JAKARTA, SMJogja.com– Putusan Pengadlan Negeri Kelas IA Bandung yang membebankan pembayaran restitusi pada Kementerian Pemberdayaan Perempuan dan Perlindungan Anak (KPPPA) memunculkan permasalahan baru. Pakar hukum pidana UI, Harkristuti Harkrisnowo menyebut terjadi kerancuan putusan pengadilan dalam kasus ini dengan menggunakan istilah restitusi tetapi pembayarannya dibebankan ke negara.
Meski di sisi lain, dia mengapresiasi vonis tersebut yang berorientasi kepada kepentingan korban. “Namun hal itu jangan sampai melanggar ketentuan yang sudah ada,” katanya saat diskusi media briefing “Restitusi vs Kompensasi bagi Korban Kekerasan Seksual” secara daring, Rabu (23/2).
Hal senada disampaikan Wakil Ketua Lembaga Perlindungan Saksi dan Korban (LPSK) Edwin Partogi Pasaribu. Menurut dia, pembebanan restitusi kepada KPPPA kurang tepat karena restitusi merupakan ganti kerugian kepada korban oleh pelaku. Putusan ini mengacu PP Nomor 43 Tahun 2017 tentang Pelaksanaan Restitusi bagi Anak yang menjadi Korban Tindak Pidana. “Dalam PP Nomer 43 Tahun 2017, tidak dikenal pihak ketiga. Dalam kasus ini, negara juga bukan pihak ketiga. Pihak ketiga seharusnya berkontribusi pada tindak pidana itu,” tegas Edwin.

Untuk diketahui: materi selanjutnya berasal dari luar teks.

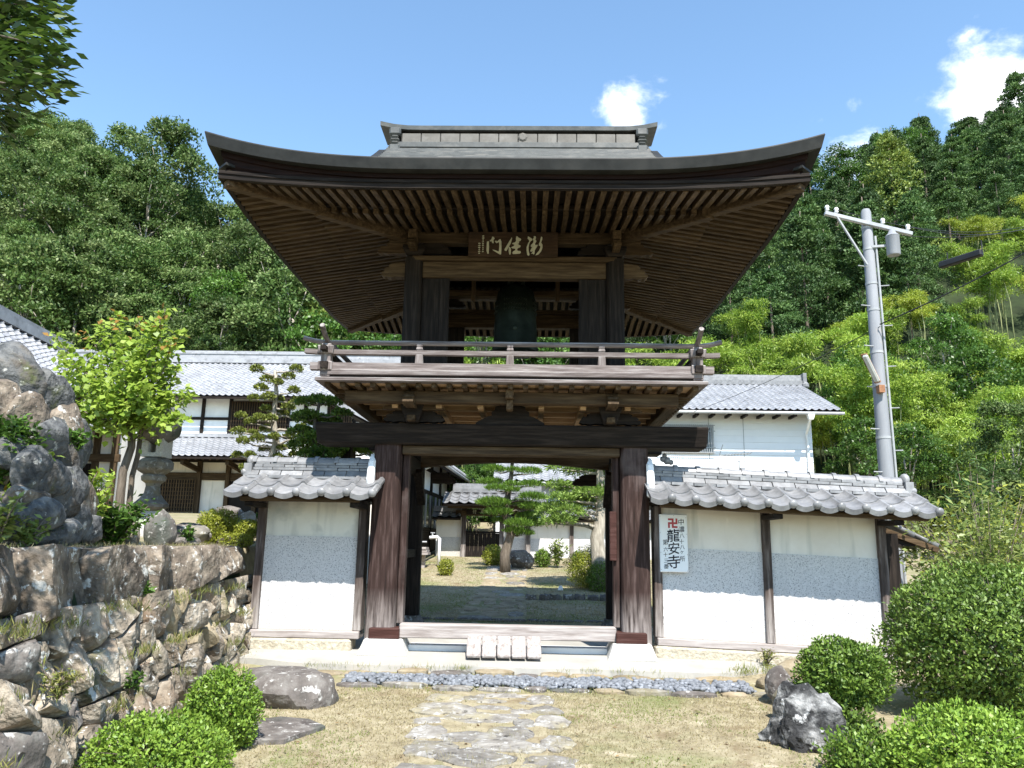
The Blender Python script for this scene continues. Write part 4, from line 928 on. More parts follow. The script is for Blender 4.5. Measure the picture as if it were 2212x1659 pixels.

Sementara itu, Wakil Ketua MPR/Anggota Komisi III DPR Arsul Sani menilai persoalan dasar pada kasus ini lebih pada sistem birokrasi anggaran yang tidak fleksibel. Ada alternatif lain menggunakan anggaran 999 (BA BUN). “Kalau fleksibel menggunakan anggaran itu pada konteks kedaruratan, masalah ini tidak sulit-sulit amat,” ujarnya.